Difficulty understanding functional programming composition, functors and monads example

Question

I've kind of grasped some knowledge on functional programming but can't really wrap my head around this function programming block of code. I didn't really knew where I should ask something like this I couldn't figure out so asked it here. So I would really appreciate if someone will help me understand what this higher order function, or a monads example doing?

P.S this code is from composing software book by Eric Elliot

const f = n => n+1;
const g = n => n*2;

This composeM functions is made to compose and map or over numbers of functions? I know reduce but really have no idea how this function should be working.

const composeM = (...mps) => mps.reduce((f, g) => x => g(x).map(f));
const h = composeM(f,g);
h(20)

Then, the function composeM was more generalized by doing:

const compose = methods => (...mps) => mps.reduce((f, g) => x => g(x)[method](f));

Then, I could create composedPromises or composedMaps like

const composePromises = compose("then")(f,g);

How is the g(x)[method](f) even working? it should be g(x).then(f).

Update above map composeM function not working

const f = n => Promise.resolve( n+1 );
const g = n => Promise.resolve( n*2 );

const composePromises = (...mps) => mps.reduce((f, g) => x => g(x).then(f))
const h = composePromises(f, g)
h(20)

Answer 1

Consider function composition, which has the following type signature.

// compose :: (b -> c) -- The 1st argument is a function from b to c.
//         -> (a -> b) -- The 2nd argument is a function from a to b.
//         -> (a -> c) -- The final result is a function from a to c.

//               +-----------------b -> c
//               |  +---------a -> b
//               |  |     +-- a
//               |  |     |
const compose = (f, g) => x => f(g(x));
//                             |_____|
//                                |
//                                c

The composeP function is similar to the compose function, except it composes functions that return promises.

// composeP :: (b -> Promise c) -- The 1st argument is a function from b to promise of c.
//          -> (a -> Promise b) -- The 2nd argument is a function from a to promise of b.
//          -> (a -> Promise c) -- The final result is a function from a to promise of c.
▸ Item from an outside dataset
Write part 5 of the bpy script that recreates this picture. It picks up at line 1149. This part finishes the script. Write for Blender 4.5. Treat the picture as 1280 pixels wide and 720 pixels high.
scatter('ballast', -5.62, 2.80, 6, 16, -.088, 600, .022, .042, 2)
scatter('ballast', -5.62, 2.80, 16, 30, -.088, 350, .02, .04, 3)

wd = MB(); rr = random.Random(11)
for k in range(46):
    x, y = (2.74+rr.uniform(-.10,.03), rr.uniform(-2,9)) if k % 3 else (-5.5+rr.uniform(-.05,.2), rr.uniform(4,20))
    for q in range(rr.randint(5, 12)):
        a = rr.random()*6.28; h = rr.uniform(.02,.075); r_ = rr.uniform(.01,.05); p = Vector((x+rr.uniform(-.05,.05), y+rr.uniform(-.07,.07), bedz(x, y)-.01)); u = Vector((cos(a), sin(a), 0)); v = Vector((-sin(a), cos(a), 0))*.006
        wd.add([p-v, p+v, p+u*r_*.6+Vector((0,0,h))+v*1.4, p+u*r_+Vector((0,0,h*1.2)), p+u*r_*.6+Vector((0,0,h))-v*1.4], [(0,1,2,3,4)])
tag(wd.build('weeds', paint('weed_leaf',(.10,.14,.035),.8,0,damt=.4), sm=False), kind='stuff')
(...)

//                +-------------------------b -> Promise c
//                |  +-------- a -> Promise b
//                |  |     +-- a
//                |  |     |
const composeP = (f, g) => x => g(x).then(f);
//                              |__________|
//                                   |
//                               Promise c

Remember that the then method applies the callback function to the value of the promise. If we replace .then with [method] where method is the name of the bind function of a specific monad, then we can compose functions that produces values of that monad.

For example, .flatMap is the bind function of arrays. Hence, we can compose functions that return arrays as follows.

// composeA :: (b -> Array c) -- The 1st argument is a function from b to array of c.
//          -> (a -> Array b) -- The 2nd argument is a function from a to array of b.
//          -> (a -> Array c) -- The final result is a function from a to array of c.

const composeA = (f, g) => x => g(x).flatMap(f);

// f :: Bool -> Array String
const f = x => x ? ["yes"] : ["no"];

// g :: Int -> Array String
const g = n => [n <= 0, n >= 0];

// h :: Int -> Array String
const h = composeA(f, g);

console.log(h(-1)); // ["yes", "no"]
console.log(h(0));  // ["yes", "yes"]
console.log(h(1));  // ["no",  "yes"]

That was a very contrived example but it got the point across.

Anyway, the generic compose function composes monads.

const compose = method => (f, g) => x => g(x)[method](f);

const composeP = compose("then");
const composeA = compose("flatMap");

Finally, the various monad compose functions only compose two functions at a time. We can use reduce to compose several of them at once. Hope that helps.